> **Given data**:
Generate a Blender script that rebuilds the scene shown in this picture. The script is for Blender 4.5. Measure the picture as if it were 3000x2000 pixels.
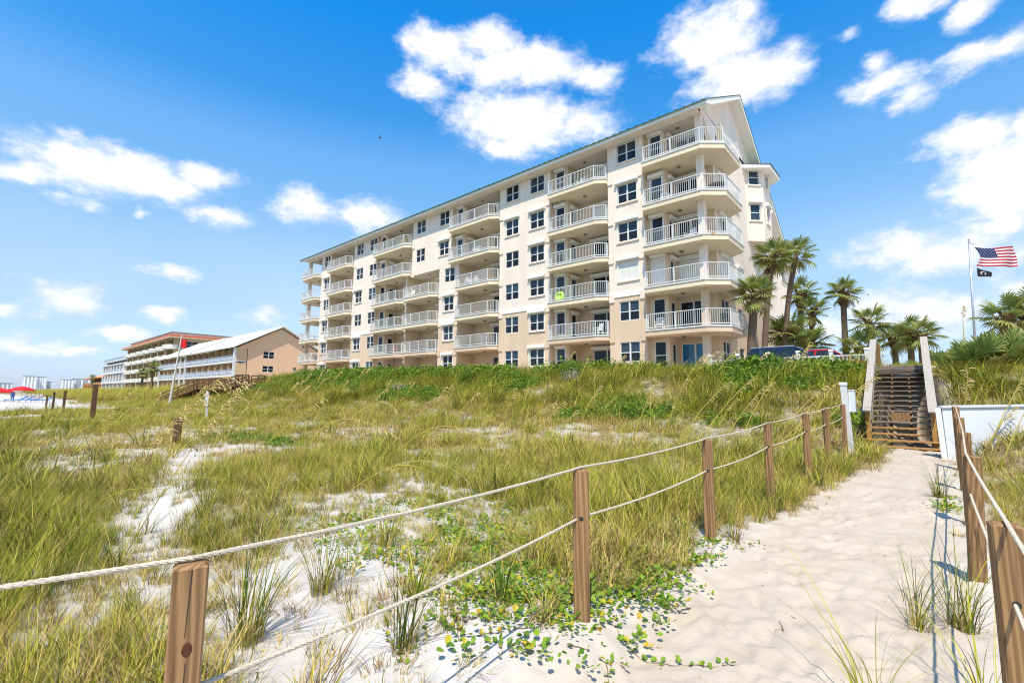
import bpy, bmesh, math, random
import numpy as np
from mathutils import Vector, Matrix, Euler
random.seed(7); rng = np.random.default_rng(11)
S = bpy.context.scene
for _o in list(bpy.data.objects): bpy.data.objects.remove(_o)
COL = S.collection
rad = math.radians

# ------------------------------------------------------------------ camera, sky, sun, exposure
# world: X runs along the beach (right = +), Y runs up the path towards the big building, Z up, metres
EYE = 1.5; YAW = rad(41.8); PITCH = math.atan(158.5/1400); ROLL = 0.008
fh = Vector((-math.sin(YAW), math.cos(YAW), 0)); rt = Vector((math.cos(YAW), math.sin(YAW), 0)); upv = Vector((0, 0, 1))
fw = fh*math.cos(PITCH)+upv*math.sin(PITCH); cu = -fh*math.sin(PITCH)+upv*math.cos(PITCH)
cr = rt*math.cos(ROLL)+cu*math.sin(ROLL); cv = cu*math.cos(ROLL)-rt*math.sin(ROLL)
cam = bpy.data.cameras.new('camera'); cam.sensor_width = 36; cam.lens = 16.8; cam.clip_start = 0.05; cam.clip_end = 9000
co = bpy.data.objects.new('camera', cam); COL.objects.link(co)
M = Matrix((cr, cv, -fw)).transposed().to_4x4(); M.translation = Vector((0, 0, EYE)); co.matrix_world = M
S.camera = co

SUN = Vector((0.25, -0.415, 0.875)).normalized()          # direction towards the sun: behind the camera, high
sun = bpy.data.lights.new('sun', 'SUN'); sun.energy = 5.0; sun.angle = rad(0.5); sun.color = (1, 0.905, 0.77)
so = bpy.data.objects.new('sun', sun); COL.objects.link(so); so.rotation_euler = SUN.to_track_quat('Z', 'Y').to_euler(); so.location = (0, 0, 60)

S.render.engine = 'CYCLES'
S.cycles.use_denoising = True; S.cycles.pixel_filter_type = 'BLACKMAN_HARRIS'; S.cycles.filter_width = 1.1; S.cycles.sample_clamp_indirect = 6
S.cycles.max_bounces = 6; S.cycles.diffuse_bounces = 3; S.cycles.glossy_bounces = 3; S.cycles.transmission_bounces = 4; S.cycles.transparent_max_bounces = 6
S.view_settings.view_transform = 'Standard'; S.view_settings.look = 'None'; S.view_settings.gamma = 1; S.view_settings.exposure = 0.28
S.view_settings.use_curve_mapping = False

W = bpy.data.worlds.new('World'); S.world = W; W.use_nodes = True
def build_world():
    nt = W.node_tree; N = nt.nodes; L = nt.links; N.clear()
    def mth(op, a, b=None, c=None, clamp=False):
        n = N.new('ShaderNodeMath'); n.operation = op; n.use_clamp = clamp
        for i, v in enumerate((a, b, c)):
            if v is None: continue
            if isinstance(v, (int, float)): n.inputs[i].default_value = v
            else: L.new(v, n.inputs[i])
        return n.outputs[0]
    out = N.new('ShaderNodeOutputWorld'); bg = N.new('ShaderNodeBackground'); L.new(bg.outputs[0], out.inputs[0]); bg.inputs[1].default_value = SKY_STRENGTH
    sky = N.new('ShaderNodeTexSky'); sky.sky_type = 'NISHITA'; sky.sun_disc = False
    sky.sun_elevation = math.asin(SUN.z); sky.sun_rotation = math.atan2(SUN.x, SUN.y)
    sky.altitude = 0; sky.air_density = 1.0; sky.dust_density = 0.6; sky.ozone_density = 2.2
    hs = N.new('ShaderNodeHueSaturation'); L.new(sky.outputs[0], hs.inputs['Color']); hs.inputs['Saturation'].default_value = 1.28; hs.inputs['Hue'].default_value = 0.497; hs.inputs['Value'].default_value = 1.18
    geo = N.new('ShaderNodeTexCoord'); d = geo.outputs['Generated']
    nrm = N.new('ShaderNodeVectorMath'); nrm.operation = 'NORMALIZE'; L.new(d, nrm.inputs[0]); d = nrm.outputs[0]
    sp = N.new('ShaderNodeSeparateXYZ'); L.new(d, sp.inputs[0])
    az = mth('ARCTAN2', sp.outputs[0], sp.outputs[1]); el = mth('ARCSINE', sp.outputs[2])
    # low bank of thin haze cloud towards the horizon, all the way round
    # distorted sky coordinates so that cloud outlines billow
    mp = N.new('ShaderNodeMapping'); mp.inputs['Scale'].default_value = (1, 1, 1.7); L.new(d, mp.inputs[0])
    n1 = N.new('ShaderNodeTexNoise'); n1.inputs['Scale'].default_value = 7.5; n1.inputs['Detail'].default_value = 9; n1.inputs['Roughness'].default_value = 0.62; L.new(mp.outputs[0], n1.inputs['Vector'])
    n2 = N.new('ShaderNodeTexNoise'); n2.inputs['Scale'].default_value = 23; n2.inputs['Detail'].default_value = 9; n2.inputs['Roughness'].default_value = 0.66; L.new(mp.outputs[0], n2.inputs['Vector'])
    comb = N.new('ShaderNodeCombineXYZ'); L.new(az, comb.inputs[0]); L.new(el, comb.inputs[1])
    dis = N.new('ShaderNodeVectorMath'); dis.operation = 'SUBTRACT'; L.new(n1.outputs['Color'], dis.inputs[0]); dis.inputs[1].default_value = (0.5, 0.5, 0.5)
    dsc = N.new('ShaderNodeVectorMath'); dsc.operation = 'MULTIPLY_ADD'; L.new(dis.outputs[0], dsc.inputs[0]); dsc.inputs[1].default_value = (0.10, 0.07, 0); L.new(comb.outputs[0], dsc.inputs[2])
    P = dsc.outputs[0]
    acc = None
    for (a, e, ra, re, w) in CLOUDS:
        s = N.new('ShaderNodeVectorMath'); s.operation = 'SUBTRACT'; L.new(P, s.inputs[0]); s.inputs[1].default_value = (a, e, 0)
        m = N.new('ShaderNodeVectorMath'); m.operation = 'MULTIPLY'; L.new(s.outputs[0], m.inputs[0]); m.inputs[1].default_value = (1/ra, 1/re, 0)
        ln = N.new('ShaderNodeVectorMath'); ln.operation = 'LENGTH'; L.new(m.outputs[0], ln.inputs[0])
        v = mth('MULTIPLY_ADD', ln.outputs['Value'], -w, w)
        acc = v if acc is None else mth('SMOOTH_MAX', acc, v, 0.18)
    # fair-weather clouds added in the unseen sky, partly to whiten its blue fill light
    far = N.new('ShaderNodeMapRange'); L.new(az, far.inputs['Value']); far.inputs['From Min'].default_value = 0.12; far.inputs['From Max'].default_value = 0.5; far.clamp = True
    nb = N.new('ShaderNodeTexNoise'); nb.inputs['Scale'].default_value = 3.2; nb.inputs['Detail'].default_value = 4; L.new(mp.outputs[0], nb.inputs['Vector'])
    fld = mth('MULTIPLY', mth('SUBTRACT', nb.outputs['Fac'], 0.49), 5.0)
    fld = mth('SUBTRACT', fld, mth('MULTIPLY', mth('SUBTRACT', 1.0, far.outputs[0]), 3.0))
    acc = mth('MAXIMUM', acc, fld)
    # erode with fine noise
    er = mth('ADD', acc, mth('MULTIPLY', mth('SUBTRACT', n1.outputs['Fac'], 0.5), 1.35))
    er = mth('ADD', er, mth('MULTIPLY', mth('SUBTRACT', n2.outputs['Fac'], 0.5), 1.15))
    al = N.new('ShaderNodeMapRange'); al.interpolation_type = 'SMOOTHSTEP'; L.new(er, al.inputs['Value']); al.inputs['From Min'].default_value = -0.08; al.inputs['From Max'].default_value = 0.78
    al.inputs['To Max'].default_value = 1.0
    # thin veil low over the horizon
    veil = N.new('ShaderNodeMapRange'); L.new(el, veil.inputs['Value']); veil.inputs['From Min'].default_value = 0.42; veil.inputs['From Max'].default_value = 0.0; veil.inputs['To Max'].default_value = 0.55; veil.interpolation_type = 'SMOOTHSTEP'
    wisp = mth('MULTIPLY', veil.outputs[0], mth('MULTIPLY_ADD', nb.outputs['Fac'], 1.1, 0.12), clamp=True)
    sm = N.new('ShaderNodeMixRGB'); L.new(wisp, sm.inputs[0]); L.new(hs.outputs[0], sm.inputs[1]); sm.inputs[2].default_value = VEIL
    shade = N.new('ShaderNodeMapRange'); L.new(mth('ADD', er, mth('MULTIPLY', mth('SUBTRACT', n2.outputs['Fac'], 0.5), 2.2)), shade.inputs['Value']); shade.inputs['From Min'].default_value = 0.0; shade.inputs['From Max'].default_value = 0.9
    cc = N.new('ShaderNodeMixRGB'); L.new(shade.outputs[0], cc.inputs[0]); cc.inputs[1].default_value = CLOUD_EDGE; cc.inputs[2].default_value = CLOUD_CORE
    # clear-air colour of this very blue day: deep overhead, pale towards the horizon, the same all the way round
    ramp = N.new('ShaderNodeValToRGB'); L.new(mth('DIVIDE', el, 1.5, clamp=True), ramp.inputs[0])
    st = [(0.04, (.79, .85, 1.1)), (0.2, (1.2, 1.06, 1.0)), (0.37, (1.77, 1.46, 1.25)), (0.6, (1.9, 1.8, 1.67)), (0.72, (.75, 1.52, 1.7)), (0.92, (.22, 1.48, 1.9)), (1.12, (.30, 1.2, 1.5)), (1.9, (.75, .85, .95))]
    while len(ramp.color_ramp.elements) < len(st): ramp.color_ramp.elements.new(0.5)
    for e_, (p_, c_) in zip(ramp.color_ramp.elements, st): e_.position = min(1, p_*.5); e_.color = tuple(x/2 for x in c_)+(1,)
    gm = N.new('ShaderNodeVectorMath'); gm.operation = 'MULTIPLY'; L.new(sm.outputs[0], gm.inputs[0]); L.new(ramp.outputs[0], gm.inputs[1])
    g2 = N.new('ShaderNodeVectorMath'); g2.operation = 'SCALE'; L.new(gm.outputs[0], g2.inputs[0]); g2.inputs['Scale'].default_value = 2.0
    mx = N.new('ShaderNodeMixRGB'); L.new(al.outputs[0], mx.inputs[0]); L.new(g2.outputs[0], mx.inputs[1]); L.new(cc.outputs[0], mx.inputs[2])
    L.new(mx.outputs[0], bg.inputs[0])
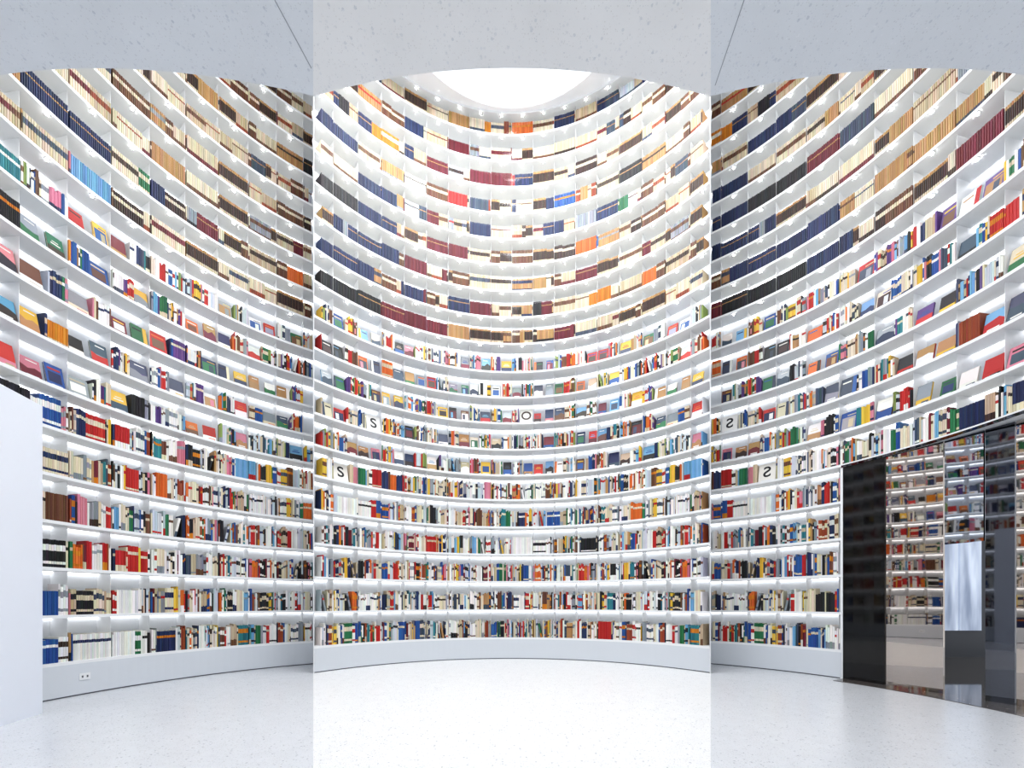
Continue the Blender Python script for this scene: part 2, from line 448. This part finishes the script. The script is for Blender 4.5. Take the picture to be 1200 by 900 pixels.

> **Directive**:
The images in the entries above should be left out; please reproduce exactly the lines from the first through the one containing "so = bpy.data.objects.new('sun', sun);".

> **Exercise answer**:
Generate a Blender script that rebuilds the scene shown in this picture. The script is for Blender 4.5. Measure the picture as if it were 3000x2000 pixels.
import bpy, bmesh, math, random
import numpy as np
from mathutils import Vector, Matrix, Euler
random.seed(7); rng = np.random.default_rng(11)
S = bpy.context.scene
for _o in list(bpy.data.objects): bpy.data.objects.remove(_o)
COL = S.collection
rad = math.radians

# ------------------------------------------------------------------ camera, sky, sun, exposure
# world: X runs along the beach (right = +), Y runs up the path towards the big building, Z up, metres
EYE = 1.5; YAW = rad(41.8); PITCH = math.atan(158.5/1400); ROLL = 0.008
fh = Vector((-math.sin(YAW), math.cos(YAW), 0)); rt = Vector((math.cos(YAW), math.sin(YAW), 0)); upv = Vector((0, 0, 1))
fw = fh*math.cos(PITCH)+upv*math.sin(PITCH); cu = -fh*math.sin(PITCH)+upv*math.cos(PITCH)
cr = rt*math.cos(ROLL)+cu*math.sin(ROLL); cv = cu*math.cos(ROLL)-rt*math.sin(ROLL)
cam = bpy.data.cameras.new('camera'); cam.sensor_width = 36; cam.lens = 16.8; cam.clip_start = 0.05; cam.clip_end = 9000
co = bpy.data.objects.new('camera', cam); COL.objects.link(co)
M = Matrix((cr, cv, -fw)).transposed().to_4x4(); M.translation = Vector((0, 0, EYE)); co.matrix_world = M
S.camera = co

SUN = Vector((0.25, -0.415, 0.875)).normalized()          # direction towards the sun: behind the camera, high
sun = bpy.data.lights.new('sun', 'SUN'); sun.energy = 5.0; sun.angle = rad(0.5); sun.color = (1, 0.905, 0.77)
so = bpy.data.objects.new('sun', sun); COL.objects.link(so); so.rotation_euler = SUN.to_track_quat('Z', 'Y').to_euler(); so.location = (0, 0, 60)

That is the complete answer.